Starting at the line containing "M['leg'], frame, .001)", copy each line exactly, ending with the line containing "-.40), M['steel'], frame, .0006)". Leave out everything else.
* START *
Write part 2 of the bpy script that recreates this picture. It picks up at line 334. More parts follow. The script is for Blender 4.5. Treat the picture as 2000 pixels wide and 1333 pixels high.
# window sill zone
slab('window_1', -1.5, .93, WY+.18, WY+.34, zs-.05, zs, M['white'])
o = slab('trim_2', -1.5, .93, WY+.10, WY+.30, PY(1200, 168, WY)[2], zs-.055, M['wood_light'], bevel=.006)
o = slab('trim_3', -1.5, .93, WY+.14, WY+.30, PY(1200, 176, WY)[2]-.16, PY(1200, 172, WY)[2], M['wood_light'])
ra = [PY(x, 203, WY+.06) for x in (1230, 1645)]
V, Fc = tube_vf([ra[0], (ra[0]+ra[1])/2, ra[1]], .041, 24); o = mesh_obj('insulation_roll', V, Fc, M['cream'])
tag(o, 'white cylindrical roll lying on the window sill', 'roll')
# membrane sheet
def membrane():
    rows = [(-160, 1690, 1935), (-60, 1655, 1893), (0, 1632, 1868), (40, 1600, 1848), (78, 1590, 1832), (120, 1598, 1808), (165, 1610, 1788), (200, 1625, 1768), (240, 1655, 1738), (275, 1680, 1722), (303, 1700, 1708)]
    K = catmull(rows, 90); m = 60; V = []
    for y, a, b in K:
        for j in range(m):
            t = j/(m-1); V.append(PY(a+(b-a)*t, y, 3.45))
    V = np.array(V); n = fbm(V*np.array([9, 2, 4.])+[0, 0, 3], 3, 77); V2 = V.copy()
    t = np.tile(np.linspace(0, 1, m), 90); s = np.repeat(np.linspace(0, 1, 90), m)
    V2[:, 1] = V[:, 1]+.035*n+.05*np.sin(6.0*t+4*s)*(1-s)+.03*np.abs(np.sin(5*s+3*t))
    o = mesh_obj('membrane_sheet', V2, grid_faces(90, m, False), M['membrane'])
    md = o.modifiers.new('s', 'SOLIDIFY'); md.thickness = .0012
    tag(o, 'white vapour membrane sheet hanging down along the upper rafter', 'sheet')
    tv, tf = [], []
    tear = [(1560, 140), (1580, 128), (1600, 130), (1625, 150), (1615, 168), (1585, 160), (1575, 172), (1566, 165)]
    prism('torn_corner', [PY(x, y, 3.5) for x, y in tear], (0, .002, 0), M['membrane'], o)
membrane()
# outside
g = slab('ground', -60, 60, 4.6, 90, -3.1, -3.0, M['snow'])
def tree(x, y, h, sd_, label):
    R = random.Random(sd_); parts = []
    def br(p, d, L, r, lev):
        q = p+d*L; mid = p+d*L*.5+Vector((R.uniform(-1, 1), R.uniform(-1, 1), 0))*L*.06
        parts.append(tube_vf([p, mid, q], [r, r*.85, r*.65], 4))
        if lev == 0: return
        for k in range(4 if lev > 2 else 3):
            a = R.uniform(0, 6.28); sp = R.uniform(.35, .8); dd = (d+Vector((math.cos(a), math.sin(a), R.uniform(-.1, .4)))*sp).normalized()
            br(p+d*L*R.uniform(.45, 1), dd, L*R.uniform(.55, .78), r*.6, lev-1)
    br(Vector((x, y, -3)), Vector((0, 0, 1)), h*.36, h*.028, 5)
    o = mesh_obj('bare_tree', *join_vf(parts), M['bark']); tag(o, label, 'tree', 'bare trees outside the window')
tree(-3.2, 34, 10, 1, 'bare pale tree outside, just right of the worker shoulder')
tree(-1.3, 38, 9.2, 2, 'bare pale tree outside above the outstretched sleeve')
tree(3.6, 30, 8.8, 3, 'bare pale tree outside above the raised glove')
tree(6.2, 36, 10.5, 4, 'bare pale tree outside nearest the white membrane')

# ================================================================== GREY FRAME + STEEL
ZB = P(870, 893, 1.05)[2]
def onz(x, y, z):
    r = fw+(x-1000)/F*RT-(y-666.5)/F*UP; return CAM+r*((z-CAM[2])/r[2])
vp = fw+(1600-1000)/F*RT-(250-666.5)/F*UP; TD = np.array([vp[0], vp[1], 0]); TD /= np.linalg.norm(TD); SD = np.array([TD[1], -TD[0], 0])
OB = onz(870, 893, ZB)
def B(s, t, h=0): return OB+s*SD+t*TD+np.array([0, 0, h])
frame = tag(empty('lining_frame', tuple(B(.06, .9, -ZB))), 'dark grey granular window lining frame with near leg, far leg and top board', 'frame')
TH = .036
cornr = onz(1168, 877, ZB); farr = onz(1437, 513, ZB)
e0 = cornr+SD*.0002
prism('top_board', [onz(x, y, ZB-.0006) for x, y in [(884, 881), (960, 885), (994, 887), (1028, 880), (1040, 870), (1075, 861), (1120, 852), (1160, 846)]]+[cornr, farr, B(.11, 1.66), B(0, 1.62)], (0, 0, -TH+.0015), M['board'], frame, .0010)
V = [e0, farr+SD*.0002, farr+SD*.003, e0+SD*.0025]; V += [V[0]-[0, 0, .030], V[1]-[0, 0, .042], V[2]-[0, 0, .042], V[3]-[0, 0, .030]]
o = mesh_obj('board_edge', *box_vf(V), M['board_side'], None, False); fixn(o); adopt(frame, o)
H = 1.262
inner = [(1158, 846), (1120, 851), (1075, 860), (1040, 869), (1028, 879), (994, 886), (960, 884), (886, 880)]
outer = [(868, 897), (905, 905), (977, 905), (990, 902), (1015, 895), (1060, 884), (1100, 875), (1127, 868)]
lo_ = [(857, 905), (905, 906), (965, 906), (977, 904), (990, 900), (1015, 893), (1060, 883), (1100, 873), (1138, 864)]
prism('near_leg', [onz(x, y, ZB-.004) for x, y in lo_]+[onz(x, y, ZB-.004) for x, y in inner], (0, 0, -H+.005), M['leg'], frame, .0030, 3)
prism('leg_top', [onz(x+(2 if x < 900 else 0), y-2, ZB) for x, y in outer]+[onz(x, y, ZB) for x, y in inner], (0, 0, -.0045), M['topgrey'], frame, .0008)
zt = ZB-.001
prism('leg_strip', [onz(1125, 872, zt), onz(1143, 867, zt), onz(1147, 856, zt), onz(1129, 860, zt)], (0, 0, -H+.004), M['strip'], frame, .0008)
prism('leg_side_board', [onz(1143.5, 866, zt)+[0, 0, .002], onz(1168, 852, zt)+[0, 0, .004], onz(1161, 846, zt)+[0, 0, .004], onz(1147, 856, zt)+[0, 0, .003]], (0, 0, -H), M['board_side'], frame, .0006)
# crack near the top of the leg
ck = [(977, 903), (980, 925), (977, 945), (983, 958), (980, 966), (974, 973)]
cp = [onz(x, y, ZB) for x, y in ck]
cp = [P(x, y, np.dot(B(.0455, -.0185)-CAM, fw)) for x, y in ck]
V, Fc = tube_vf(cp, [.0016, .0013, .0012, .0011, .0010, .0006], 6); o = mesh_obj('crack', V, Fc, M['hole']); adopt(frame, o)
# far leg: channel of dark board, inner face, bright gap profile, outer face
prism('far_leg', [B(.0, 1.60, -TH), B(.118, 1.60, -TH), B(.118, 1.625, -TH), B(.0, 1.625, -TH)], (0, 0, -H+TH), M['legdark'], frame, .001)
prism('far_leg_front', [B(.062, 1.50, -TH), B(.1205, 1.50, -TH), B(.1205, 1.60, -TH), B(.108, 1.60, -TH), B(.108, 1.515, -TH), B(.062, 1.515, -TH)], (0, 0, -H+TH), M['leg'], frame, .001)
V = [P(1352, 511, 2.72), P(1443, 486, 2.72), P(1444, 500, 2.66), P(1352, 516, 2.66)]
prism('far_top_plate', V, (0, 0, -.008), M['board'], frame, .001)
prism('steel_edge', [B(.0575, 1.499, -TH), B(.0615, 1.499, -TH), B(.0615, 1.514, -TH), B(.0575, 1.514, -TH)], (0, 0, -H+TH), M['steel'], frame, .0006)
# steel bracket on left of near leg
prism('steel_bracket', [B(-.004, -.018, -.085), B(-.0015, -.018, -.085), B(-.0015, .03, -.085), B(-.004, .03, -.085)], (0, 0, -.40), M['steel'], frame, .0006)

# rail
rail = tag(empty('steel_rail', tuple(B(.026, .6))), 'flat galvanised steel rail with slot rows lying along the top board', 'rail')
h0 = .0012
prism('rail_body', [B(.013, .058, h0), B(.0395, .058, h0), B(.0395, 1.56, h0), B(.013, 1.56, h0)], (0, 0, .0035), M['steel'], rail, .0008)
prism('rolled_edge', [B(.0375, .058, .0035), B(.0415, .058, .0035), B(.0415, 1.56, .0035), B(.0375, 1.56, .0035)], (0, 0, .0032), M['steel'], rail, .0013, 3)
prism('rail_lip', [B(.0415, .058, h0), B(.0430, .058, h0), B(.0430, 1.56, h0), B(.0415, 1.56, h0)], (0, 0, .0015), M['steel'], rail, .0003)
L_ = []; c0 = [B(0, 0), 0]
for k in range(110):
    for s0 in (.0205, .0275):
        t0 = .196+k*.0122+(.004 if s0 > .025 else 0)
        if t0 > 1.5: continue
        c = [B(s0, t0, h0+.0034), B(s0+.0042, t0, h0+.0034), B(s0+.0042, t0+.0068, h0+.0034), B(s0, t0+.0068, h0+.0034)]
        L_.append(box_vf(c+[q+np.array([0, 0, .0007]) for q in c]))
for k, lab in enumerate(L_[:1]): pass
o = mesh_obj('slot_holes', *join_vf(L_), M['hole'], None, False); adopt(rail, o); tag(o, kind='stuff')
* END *
_Result for this exercise_.
prism('far_leg_front', [B(.062, 1.50, -TH), B(.1205, 1.50, -TH), B(.1205, 1.60, -TH), B(.108, 1.60, -TH), B(.108, 1.515, -TH), B(.062, 1.515, -TH)], (0, 0, -H+TH), M['leg'], frame, .001)
V = [P(1352, 511, 2.72), P(1443, 486, 2.72), P(1444, 500, 2.66), P(1352, 516, 2.66)]
prism('far_top_plate', V, (0, 0, -.008), M['board'], frame, .001)
prism('steel_edge', [B(.0575, 1.499, -TH), B(.0615, 1.499, -TH), B(.0615, 1.514, -TH), B(.0575, 1.514, -TH)], (0, 0, -H+TH), M['steel'], frame, .0006)
# steel bracket on left of near leg
prism('steel_bracket', [B(-.004, -.018, -.085), B(-.0015, -.018, -.085), B(-.0015, .03, -.085), B(-.004, .03, -.085)], (0, 0, -.40), M['steel'], frame, .0006)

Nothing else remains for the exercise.